[Scene modeling code data]

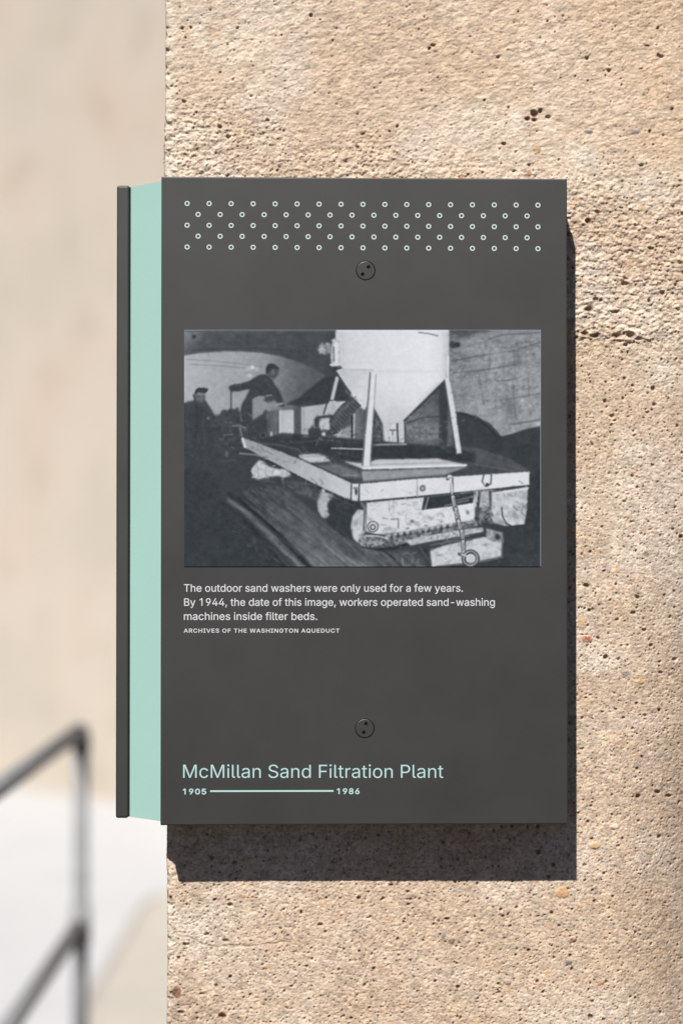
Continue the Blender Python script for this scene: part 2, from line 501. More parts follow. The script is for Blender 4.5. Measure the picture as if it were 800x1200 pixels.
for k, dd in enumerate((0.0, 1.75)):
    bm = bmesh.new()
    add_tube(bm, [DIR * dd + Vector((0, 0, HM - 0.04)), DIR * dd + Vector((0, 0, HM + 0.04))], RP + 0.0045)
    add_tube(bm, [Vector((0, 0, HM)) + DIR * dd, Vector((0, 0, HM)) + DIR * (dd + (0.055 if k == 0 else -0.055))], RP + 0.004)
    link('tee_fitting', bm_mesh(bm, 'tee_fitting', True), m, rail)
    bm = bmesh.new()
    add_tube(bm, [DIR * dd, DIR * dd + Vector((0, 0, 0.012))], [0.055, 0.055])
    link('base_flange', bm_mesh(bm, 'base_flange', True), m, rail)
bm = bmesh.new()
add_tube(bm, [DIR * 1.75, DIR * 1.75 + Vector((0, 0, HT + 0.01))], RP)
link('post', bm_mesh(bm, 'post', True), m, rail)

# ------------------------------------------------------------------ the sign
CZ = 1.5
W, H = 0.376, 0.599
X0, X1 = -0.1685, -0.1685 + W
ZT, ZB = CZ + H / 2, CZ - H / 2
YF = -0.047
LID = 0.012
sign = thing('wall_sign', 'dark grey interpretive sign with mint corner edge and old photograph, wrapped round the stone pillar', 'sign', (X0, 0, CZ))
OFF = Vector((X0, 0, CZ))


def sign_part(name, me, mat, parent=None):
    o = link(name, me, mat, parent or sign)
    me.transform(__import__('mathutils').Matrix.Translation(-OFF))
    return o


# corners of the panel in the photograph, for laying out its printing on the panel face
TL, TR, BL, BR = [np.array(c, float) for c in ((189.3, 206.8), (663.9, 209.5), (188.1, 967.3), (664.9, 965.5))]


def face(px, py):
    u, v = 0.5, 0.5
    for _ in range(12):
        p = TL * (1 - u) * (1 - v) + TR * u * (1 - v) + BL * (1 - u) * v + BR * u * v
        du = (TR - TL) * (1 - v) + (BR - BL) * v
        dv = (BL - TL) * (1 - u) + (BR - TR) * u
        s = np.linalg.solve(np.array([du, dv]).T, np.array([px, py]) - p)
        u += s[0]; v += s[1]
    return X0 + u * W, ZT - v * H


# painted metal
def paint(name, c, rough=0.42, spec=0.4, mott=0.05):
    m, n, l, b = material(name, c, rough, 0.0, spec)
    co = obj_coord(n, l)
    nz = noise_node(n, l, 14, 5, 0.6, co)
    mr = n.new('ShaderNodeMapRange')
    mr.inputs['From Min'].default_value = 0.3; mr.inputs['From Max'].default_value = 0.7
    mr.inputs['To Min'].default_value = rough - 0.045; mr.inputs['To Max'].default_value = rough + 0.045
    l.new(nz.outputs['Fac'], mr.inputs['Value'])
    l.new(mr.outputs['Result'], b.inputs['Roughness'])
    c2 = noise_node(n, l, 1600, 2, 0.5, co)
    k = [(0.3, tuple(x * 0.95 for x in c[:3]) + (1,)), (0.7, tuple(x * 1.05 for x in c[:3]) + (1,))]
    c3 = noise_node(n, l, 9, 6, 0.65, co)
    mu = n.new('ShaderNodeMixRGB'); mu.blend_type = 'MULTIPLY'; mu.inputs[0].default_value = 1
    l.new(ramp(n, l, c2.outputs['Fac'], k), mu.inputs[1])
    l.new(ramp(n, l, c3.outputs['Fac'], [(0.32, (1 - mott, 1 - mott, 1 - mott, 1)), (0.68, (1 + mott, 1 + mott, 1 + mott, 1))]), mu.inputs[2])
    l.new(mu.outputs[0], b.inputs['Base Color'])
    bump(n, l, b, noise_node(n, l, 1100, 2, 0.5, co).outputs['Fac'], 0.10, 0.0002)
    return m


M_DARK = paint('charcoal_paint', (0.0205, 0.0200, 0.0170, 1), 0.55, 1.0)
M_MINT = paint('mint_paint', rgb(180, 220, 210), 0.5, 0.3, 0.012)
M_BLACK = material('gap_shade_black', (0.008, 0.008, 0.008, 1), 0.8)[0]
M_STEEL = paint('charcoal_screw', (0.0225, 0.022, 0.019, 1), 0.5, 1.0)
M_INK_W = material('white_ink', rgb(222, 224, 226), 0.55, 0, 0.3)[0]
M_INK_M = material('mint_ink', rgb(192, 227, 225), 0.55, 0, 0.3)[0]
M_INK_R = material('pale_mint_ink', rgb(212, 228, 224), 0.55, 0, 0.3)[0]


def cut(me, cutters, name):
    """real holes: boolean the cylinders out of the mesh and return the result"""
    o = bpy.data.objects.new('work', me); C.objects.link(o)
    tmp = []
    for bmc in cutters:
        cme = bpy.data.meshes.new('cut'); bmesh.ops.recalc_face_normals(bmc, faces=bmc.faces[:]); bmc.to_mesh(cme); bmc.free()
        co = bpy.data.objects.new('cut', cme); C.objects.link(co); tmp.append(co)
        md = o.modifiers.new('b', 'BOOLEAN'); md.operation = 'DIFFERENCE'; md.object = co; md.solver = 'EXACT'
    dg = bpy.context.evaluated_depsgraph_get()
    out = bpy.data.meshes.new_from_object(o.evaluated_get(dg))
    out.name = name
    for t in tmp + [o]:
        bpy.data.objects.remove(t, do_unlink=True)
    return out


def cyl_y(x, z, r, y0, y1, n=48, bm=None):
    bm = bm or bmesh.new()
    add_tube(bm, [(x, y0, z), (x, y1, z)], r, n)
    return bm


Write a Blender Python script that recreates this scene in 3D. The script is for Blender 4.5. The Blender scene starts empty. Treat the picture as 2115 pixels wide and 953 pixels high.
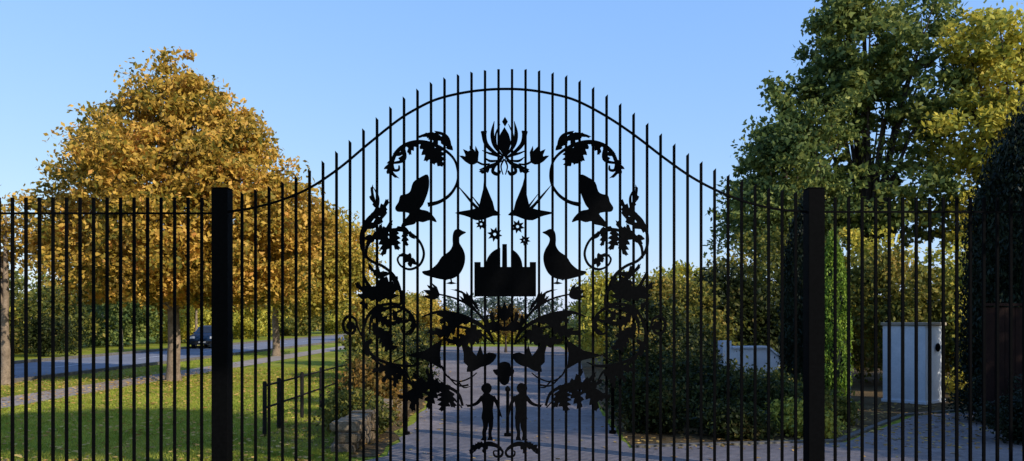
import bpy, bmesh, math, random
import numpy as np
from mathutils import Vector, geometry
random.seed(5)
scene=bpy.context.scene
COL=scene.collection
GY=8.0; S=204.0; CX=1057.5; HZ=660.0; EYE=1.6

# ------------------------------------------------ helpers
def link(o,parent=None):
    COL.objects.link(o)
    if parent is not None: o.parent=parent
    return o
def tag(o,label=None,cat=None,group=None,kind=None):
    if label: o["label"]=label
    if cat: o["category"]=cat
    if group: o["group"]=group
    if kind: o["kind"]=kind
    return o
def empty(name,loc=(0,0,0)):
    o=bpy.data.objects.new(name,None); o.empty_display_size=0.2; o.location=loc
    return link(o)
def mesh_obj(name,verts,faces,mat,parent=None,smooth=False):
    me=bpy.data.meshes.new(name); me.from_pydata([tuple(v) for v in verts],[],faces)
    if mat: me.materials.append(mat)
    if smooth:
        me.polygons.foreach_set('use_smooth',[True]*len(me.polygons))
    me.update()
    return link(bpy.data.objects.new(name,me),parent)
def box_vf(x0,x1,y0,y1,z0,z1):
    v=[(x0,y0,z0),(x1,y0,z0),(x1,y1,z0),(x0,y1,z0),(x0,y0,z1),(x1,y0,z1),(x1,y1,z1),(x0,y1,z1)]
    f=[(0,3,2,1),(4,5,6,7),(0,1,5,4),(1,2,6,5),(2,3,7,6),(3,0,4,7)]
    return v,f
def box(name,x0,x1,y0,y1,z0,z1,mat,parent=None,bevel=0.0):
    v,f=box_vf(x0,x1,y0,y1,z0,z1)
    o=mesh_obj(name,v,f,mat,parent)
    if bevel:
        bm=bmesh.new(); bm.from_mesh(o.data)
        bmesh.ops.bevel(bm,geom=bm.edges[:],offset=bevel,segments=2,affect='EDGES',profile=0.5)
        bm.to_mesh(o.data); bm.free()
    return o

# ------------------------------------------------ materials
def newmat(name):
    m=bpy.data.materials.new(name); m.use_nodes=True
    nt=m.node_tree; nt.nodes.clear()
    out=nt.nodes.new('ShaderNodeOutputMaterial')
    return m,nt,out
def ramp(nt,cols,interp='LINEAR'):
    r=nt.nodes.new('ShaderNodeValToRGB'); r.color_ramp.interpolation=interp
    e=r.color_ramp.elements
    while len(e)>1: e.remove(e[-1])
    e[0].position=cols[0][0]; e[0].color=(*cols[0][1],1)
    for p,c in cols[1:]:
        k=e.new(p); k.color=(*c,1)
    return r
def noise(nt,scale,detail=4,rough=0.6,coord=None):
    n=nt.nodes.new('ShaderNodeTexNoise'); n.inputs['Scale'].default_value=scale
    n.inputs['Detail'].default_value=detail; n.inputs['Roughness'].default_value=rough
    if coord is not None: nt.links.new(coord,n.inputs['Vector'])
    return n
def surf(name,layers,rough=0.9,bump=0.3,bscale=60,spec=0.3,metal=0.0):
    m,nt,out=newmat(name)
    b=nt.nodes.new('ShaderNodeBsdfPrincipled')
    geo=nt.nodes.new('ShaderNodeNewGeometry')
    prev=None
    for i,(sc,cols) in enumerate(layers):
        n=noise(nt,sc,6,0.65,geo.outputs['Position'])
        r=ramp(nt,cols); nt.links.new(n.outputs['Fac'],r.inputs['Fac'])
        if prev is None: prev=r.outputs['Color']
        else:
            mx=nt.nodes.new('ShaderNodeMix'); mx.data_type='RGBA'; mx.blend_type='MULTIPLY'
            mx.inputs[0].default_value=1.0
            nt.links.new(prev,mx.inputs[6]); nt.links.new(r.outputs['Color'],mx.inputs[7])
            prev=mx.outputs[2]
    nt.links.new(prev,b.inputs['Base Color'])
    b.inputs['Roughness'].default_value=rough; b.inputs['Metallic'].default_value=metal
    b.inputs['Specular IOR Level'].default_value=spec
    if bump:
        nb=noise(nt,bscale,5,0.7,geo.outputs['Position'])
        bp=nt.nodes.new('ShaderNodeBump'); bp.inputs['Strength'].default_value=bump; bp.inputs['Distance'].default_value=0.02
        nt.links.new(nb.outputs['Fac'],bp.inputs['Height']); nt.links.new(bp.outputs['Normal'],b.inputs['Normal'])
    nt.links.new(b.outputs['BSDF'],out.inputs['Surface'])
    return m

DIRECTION
Write down exactly what the lines above say, from the line holding "Write a Blender" through the line holding "GY=8.0; S=204.0; CX=1057.5; HZ=660.0; EYE=1.6", and nothing more. Do not copy the pictures.

RESPONSE TO THIS EXERCISE
Write a Blender Python script that recreates this scene in 3D. The script is for Blender 4.5. The Blender scene starts empty. Treat the picture as 2115 pixels wide and 953 pixels high.
import bpy, bmesh, math, random
import numpy as np
from mathutils import Vector, geometry
random.seed(5)
scene=bpy.context.scene
COL=scene.collection
GY=8.0; S=204.0; CX=1057.5; HZ=660.0; EYE=1.6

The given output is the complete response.